> _Dataset extract_
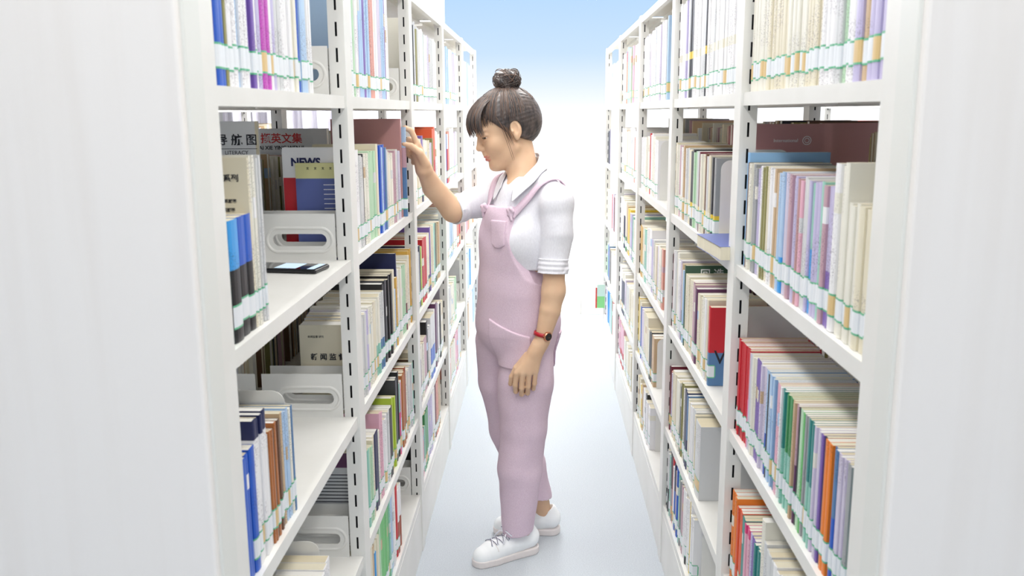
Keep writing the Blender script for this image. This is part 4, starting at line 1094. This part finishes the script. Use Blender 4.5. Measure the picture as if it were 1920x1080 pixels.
for i in range(12):   # loose hairs at the nape
    pts = [H(-.09 - .01 * math.sin(t * 3), rs.uniform(-.04, .05), -.03 - .045 * t) for t in np.linspace(0, 1, 6)]
    l0 = rs.uniform(-.05, .06); pts = [H(-.088 + .02 * t, l0, -.035 - .03 * t + rs.uniform(-.002, .002)) for t in np.linspace(0, 1, 6)]
    bg.tube(pts, [.001, .0012, .001, .0008, .0005, .0002], 5, mi=1, caps=False)
kid(bg.build('fringe', [M['hair'], M['hair2']], None, True), hair)
for o in (bpy.data.objects['hair_strands'], bpy.data.objects['fringe']):
    o.matrix_parent_inverse = Matrix.Identity(4); o['kind'] = 'stuff'

# ---- shirt
def torso_into(F, g, k=.03):
    F.el(CH, (.100 + g, .138 + g, .18 + g), RB, k).el(AB, (.103 + g, .128 + g, .18 + g), RB, k).el(PE, (.118 + g, .142 + g, .15 + g), RB, k)
    F.el(CH + FB * .055 + UP * .0 + LB * .05, (.055 + g, .055 + g, .06 + g), RB, .05).el(CH + FB * .055 - LB * .05, (.055 + g, .055 + g, .06 + g), RB, .05)
    F.rc(SHL - UP * .01, SHR - UP * .01, .048 + g, .048 + g, .04)
    F.rc(NB - UP * .04, CH, .06 + g, .08, .03)
CUL = A3(0.0376, 2.7620, 1.0086); CUR = A3(-0.2805, 2.8900, 1.1913)
S = Field(); torso_into(S, 0.0)
S.chain([SHL, A3(0.0507, 2.7720, 1.1248), CUL], [.050, .0485, .044], .012)
S.chain([SHR, A3(-0.2220, 2.9450, 1.2046), CUR], [.054, .051, .043], .03)
for q_, r_ in ((SHL, .046), (SHR, .046)): S.rc(NB - FB * .022 + UP * .035, q_ + UP * .008, .036, r_, .03)
S.rc(NB - UP * .035 + FB * .03, CH + FB * .06 + UP * .06, .055, .06, .03)
S.rc(NB + UP * .03, H(-.03, 0, -.03), .0515, .049, .006, True)
S.rc(NB + FB * .07 + UP * .035, A3(-0.1357, 2.8030, 1.2536), .032, .016, .006, True)
aL = (CUL - SHL) / np.linalg.norm(CUL - SHL); aR = CUR - A3(-0.2220, 2.9450, 1.2046); aR = aR / np.linalg.norm(aR)
def shirtpost(Pt, d):
    d = d + wrinkle(Pt, .0060, 5) + wrinkle(Pt, .0036, 9, 2.0)
    nearL = ((Pt - CUL) @ aL); mL = np.linalg.norm(Pt - CUL, axis=1) < .12
    d = np.where(mL, np.maximum(d, nearL), d)
    nearR = ((Pt - CUR) @ aR); mR = np.linalg.norm(Pt - CUR, axis=1) < .10
    d = np.where(mR, np.maximum(d, nearR), d)
    # fly front
    q = (Pt - CH) @ RB.T
    return d
S.post = shirtpost
shirt = kid(sdf_obj('shirt', S, 0.0038, [M['shirt']], None, None, 1))
# rolled cuffs
def cuff(c, a, r, w, name='cuff'):
    C_ = Field(); C_.rc(c - a * w, c, r, r - .001, .004)
    def post(Pt, d):
        t = (Pt - c) @ a; rad = np.linalg.norm((Pt - c) - t[:, None] * a, axis=1)
        d = np.abs(rad - (r + .0012 * np.sin(t * 420) + .0016 * np.sin(np.arctan2((Pt - c) @ UP, (Pt - c) @ FB) * 3 + t * 90))) - .0035
        return np.maximum(np.maximum(d, t - .004), -t - w)
    C_.post = post
    return kid(sdf_obj(name, C_, 0.0025, [M['shirt']], None, None, 1, ext=.02))
cuff(CUL, aL, .0445, .042); cuff(CUR, aR, .044, .036)
# collar: two leaves folded down from the neck band
for s in (1, -1):
    cb = MB(); nU, nV = 16, 6; cpts = []
    for i in range(nU + 1):
        t = i / nU
        ang = math.pi - t * 2.66                       # from the back of the neck round to the front
        ca, sa = math.cos(ang), math.sin(ang) * s
        axp = NB + (H(-.030, 0, -.03) - NB) * ((.082 - .110 * t ** 2.1) / .144)
        rr = .050 + .030 * t ** 2
        inner = axp + FB * ca * (rr + .012 * t) + LB * sa * (.052 + .006 * math.sin(3.14 * t))
        ln_ = .044 + .010 * max(0, (t - .6) / .4) ** 1.5
        out = FB * (ca * .55 + .1 * t) + LB * (sa * .9 + s * .12 * t)
        for j in range(nV + 1):
            v = j / nV
            p = inner + out * ln_ * v * .85 + UP * (.010 * math.sin(min(1, v * 3) * 1.57) - ln_ * .95 * max(0, v - .12))
            cpts.append(p)
    for p in cpts:
        for _ in range(6):
            d_ = S.ev(p[None])[0]
            if d_ > .0042: break
            e = 1e-3; gr = np.array([S.ev((p + e * v)[None])[0] - S.ev((p - e * v)[None])[0] for v in np.eye(3)]); gr /= np.linalg.norm(gr) + 1e-9
            p = p + gr * (.005 - d_)
        cb.v.append(tuple(p))
    for i in range(nU):
        for j in range(nV):
            a = i * (nV + 1) + j; cb.face((a, a + 1, a + nV + 2, a + nV + 1))
    o = cb.build('collar', M['shirt'], None, True); o.modifiers.new('thickness', 'SOLIDIFY').thickness = 0.003
    o.modifiers.new('round', 'SUBSURF').levels = 1; o.modifiers['round'].render_levels = 1
    kid(o)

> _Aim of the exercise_
Exactly restate the lines from the beginning of the data through the line with "o.matrix_parent_inverse = Matrix.Identity(4);", and no others, keeping pictures out.

> _Task solution_
Keep writing the Blender script for this image. This is part 4, starting at line 1094. This part finishes the script. Use Blender 4.5. Measure the picture as if it were 1920x1080 pixels.
for i in range(12):   # loose hairs at the nape
    pts = [H(-.09 - .01 * math.sin(t * 3), rs.uniform(-.04, .05), -.03 - .045 * t) for t in np.linspace(0, 1, 6)]
    l0 = rs.uniform(-.05, .06); pts = [H(-.088 + .02 * t, l0, -.035 - .03 * t + rs.uniform(-.002, .002)) for t in np.linspace(0, 1, 6)]
    bg.tube(pts, [.001, .0012, .001, .0008, .0005, .0002], 5, mi=1, caps=False)
kid(bg.build('fringe', [M['hair'], M['hair2']], None, True), hair)
for o in (bpy.data.objects['hair_strands'], bpy.data.objects['fringe']):
    o.matrix_parent_inverse = Matrix.Identity(4); o['kind'] = 'stuff'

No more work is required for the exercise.